From the first line of the listing below, retype each line up to and including the one with "trim(15, X(338, 1000), fl, YB"; pictures stay out.

START

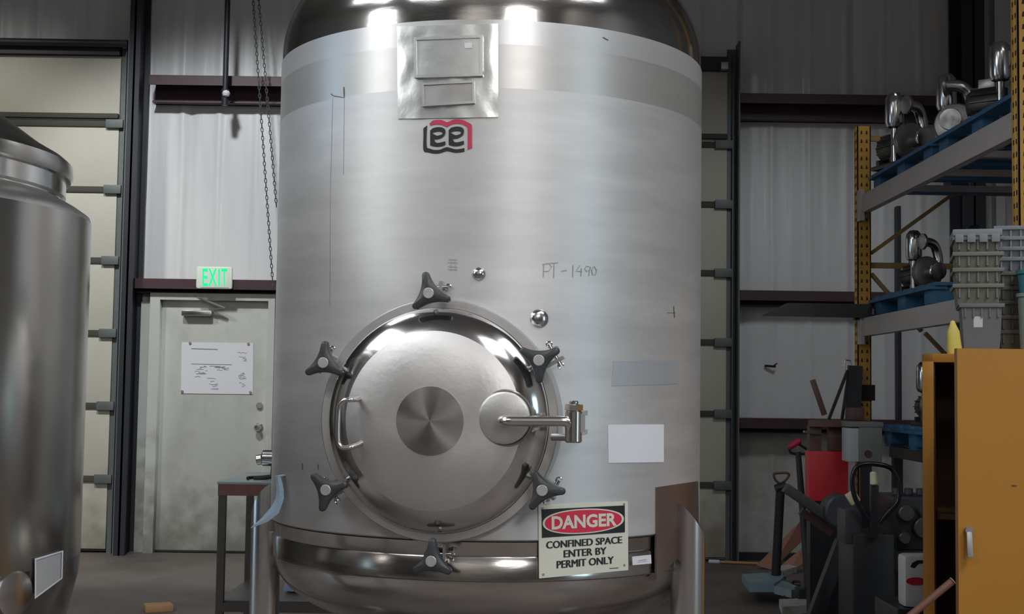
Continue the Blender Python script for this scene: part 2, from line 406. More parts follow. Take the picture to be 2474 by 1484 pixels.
# man door
dz = Z(520, 728); dl, dr = X(388, 1000), X(648, 1000); ft = Z(520, 712); fl, fr = X(364, 1000), X(664, 1000)
dd = thing('door_3', None, None, ((dl + dr) / 2, YB, 0), kind='structure'); dd['label'] = 'grey painted steel exit door with poster'
MB().span(dl, dr, YB - .05, YB - .01, .01, dz, .003).build('door_leaf', 'ddoor', dd)
mb = MB(); mb.span(fl, dl, YB - .12, YB + .0, 0, ft); mb.span(dr, fr, YB - .12, YB + .0, 0, ft); mb.span(dl, dr, YB - .12, YB + .0, dz, ft)
mb.build('door_frame', 'frame', dd)
mb = MB(); a = W(440, 757, YB - .1); c = W(512, 757, YB - .1); mb.span(a.x, c.x, YB - .125, YB - .05, a.z - .022, a.z + .022, .006)
cl = mb.build('door_closer', 'steel', dd)
mb = MB(); mb.bar((c.x - .02, YB - .1, a.z + .03), (c.x + .12, YB - .16, a.z + .045), .02, .012); mb.bar((c.x + .12, YB - .16, a.z + .045), (a.x + .1, YB - .11, ft - .02), .02, .012)
mb.build('closer_arm', 'steel_dull', cl)
k = W(624, 1033, YB - .08)
mb = MB(); mb.cyl((k.x, YB - .05, k.z), (k.x, YB - .06, k.z), .035); mb.lathe([(0.012, 0), (.012, .03), (.028, .045), (.030, .06), (.02, .075), (0, .078)], Matrix.Translation((k.x, YB - .058, k.z)) @ Matrix.Rotation(PI / 2, 4, 'X'), 20)
mb.build('door_knob', 'steel', dd)
k = W(626, 980, YB - .08)
MB().cyl((k.x, YB - .05, k.z), (k.x, YB - .075, k.z), .026, seg=20, bev=.004).build('deadbolt', 'steel_dull', dd)
MB().span(dl, dr, YB - .06, YB - .05, .01, .02).build('door_sweep', 'gasket', dd)
trim(15, X(338, 1000), fl, YB - .06, YB - .01, 0, ft - .07, 'frame')

# posters and exit sign
def flat_quad(mb, cs, Y, t, px=True):
    q = [W(*c, Y) for c in cs]
    mb.prism(q, (0, t, 0)); return mb
po = thing('poster', 'white paper notice with faint print taped to the grey exit door', 'poster', tuple(W(525, 890, YB - .055)))
flat_quad(MB(), [(439, 827), (612, 829), (611, 953), (437, 951)], YB - .056, .003).build('sheet', 'paper', po, False)
mb = MB()
def textbox(mb, cs, txt, bold=0.0, Y=YB - .058, dep=.0):
    uv, fs = text_mesh(txt, bold)
    (ax, ay), (bx, by), (cx, cy), (dx, dy) = cs       # TL TR BR BL
    vs = []
    for u, v in uv:
        v = 1 - v
        px = (ax * (1 - u) + bx * u) * (1 - v) + (dx * (1 - u) + cx * u) * v
        py = (ay * (1 - u) + by * u) * (1 - v) + (dy * (1 - u) + cy * u) * v
        vs.append(W(px, py, Y))
    mb._add(vs, fs)
rr = random.Random(3)
def scrawl(mb, xa, ya, xb, yb, n, Y):
    for _ in range(n):
        sx = rr.uniform(xa, xb - 4); sy = rr.uniform(ya, yb); ln = rr.uniform(4, min(26, xb - sx + 1))
        pts = [W(sx + ln * t / 5, sy + rr.uniform(-1.1, 1.1), Y) for t in range(6)]
        mb.tube(pts, .0013, 4)
mb.bar(W(462, 842, YB - .059), W(526, 844, YB - .059), .002, .006)
mb.bar(W(462, 879, YB - .059), W(560, 881, YB - .059), .002, .003)
scrawl(mb, 462, 882, 500, 910, 12, YB - .059); scrawl(mb, 505, 884, 565, 896, 9, YB - .059); scrawl(mb, 500, 912, 528, 942, 10, YB - .059)
scrawl(mb, 572, 850, 597, 873, 6, YB - .059); scrawl(mb, 573, 898, 594, 938, 14, YB - .059)
mb.build('print', 'ink', po)
for px, py in ((459, 829), (600, 831), (440, 946), (605, 948)):
    q = W(px, py, YB - .062); MB().cyl((q.x, YB - .056, q.z), (q.x, YB - .066, q.z), .011, seg=12, bev=.002).build('magnet', 'steel_dull', po)
EY = YB - .26
q = W(518, 671, EY); ex = thing('exit_sign', 'lit exit sign with green letters above the grey exit door', 'sign', tuple(q))
mb = MB(); a = W(474, 643, EY); c = W(560, 698, EY); mb.span(a.x, c.x, EY, EY + .04, c.z, a.z, .018); mb.build('housing', 'exitbox', ex)
a = W(489, 648, EY); c = W(549, 693, EY); MB().span(a.x - .012, c.x + .012, EY - .004, EY + .004, c.z - .006, a.z + .006, .002).build('face_plate', 'exitbox', ex)
mb = MB(); L = [('E', 489, 502), ('X', 503, 524), ('I', 527, 531), ('T', 534, 549)]
for ch, xa, xb in L:
    textbox(mb, [(xa, 649), (xb, 649), (xb, 691), (xa, 691)], ch, .015, EY - .006)
mb.build('lettering', 'exitlet', ex, False)
MB().span(q.x - .02, q.x + .02, EY + .03, YB - .19, q.z - .06, q.z - .02).build('bracket', 'steel_dull', ex)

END

Correct result
Continue the Blender Python script for this scene: part 2, from line 406. More parts follow. Take the picture to be 2474 by 1484 pixels.
# man door
dz = Z(520, 728); dl, dr = X(388, 1000), X(648, 1000); ft = Z(520, 712); fl, fr = X(364, 1000), X(664, 1000)
dd = thing('door_3', None, None, ((dl + dr) / 2, YB, 0), kind='structure'); dd['label'] = 'grey painted steel exit door with poster'
MB().span(dl, dr, YB - .05, YB - .01, .01, dz, .003).build('door_leaf', 'ddoor', dd)
mb = MB(); mb.span(fl, dl, YB - .12, YB + .0, 0, ft); mb.span(dr, fr, YB - .12, YB + .0, 0, ft); mb.span(dl, dr, YB - .12, YB + .0, dz, ft)
mb.build('door_frame', 'frame', dd)
mb = MB(); a = W(440, 757, YB - .1); c = W(512, 757, YB - .1); mb.span(a.x, c.x, YB - .125, YB - .05, a.z - .022, a.z + .022, .006)
cl = mb.build('door_closer', 'steel', dd)
mb = MB(); mb.bar((c.x - .02, YB - .1, a.z + .03), (c.x + .12, YB - .16, a.z + .045), .02, .012); mb.bar((c.x + .12, YB - .16, a.z + .045), (a.x + .1, YB - .11, ft - .02), .02, .012)
mb.build('closer_arm', 'steel_dull', cl)
k = W(624, 1033, YB - .08)
mb = MB(); mb.cyl((k.x, YB - .05, k.z), (k.x, YB - .06, k.z), .035); mb.lathe([(0.012, 0), (.012, .03), (.028, .045), (.030, .06), (.02, .075), (0, .078)], Matrix.Translation((k.x, YB - .058, k.z)) @ Matrix.Rotation(PI / 2, 4, 'X'), 20)
mb.build('door_knob', 'steel', dd)
k = W(626, 980, YB - .08)
MB().cyl((k.x, YB - .05, k.z), (k.x, YB - .075, k.z), .026, seg=20, bev=.004).build('deadbolt', 'steel_dull', dd)
MB().span(dl, dr, YB - .06, YB - .05, .01, .02).build('door_sweep', 'gasket', dd)
trim(15, X(338, 1000), fl, YB - .06, YB - .01, 0, ft - .07, 'frame')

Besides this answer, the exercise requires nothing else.